Read and Reap: Suck the Facts Out of Your Texts


Holy-frikkin-mooses. I just read three paragraphs in my Whirled History book, and I don’t have clue one on what it was about. How can I fish the beefy info chunks outta the steamy cesspool of facts that is my assignment?

If that’s your main pain, then consider this simple drill to make your mind into a magnet for important points in your reading.

First, mark up a (disposable) copy of your reading assignment. Take a red pen or marker and start eliminating non-essential words. Get all guvmint-censor/evil-english-teacher on it. Your goal is to mark out as much of each sentence as possible while still retaining the overall meaning. It should look like you tapped a vein and bled all over the paper.

Next, rephrase what’s left as needed to clarify the meaning and summarize the info. Again, try to minimize the number of words while keeping the meaning.

Finally, abbreviate words and phrases to eliminate excess letters. Imagine you’re sending a text message and you’ll be charged by the letter. How much can you boil out the non-essential and keep your meaning? Feel free to use texting shortcuts, like “gr8” for “great.”

Here’s a zample using a paragraph from

The American Revolution began in 1775 as open conflict between the united thirteen colonies and Great Britain.
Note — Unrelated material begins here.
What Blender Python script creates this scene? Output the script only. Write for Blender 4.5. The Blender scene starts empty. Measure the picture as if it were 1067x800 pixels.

By the Treaty of Paris that ended the war in 1783, the colonies had won their independence. While no one event can be pointed to as the actual cause of the revolution, the war began as a disagreement over the way in which Great Britain treated the colonies versus the way the colonies felt they should be treated. Americans felt they deserved all the rights of Englishmen. The British, on the other hand, felt that the colonies were created to be used in the way that best suited the crown and parliament. This conflict is embodied in one of the rallying cries of the American Revolution: No Taxation Without Representation.

Now let’s put it through our power drill. You feed in the paragraph above, do your funky red marker magic, and here’s what comes out the other side. A leaner, meaner mass of rock-hard facts.

Amrcn Rev (1775 start) – war btwn 13 colonies and Gr8 Britain. Trty of Paris ends war n 1783 > Colonies indpndnt. No 1 evnt causd, but mainly disagrmnt abt how colonies shld b trtd by Brit. Amrcns wntd all rts of Englshmn. Brits felt they were 2b used 2 suit crown. Colonist’s cry “No Txtion w/o Rprsntation.”

What’s the point? How does this help? This exercise is a step-by-step analysis of what’s important in the paragraph. Repeatedly practicing this sort of procedure will train your brain to automatically look for the key words. You will have built a high-powered fact magnet between your ears.

Bonus: Now try to sum up the whole thing in one phrase as short as you can possibly get it. This time you aren’t trying to capture all the key information; rather, what was the purpose of the paragraph?

Who, what, and why of American Revolution.

Bingo! That’s what the author was wanting to get across when she penned this paragraph.

Again, this is an exercise that, when performed repeatedly, will train you to quickly in on what’s really important. Practice makes perfect, and although the exercise is fairly simple to perform, it takes LOTS of practice to achieve super mac-mastery. I personally really began doing these exercises in earnest at the start of my sophomore year in college. By the end of my first semester I could really tell the difference in my ability to spot key points in a passage while reading at a normal speed.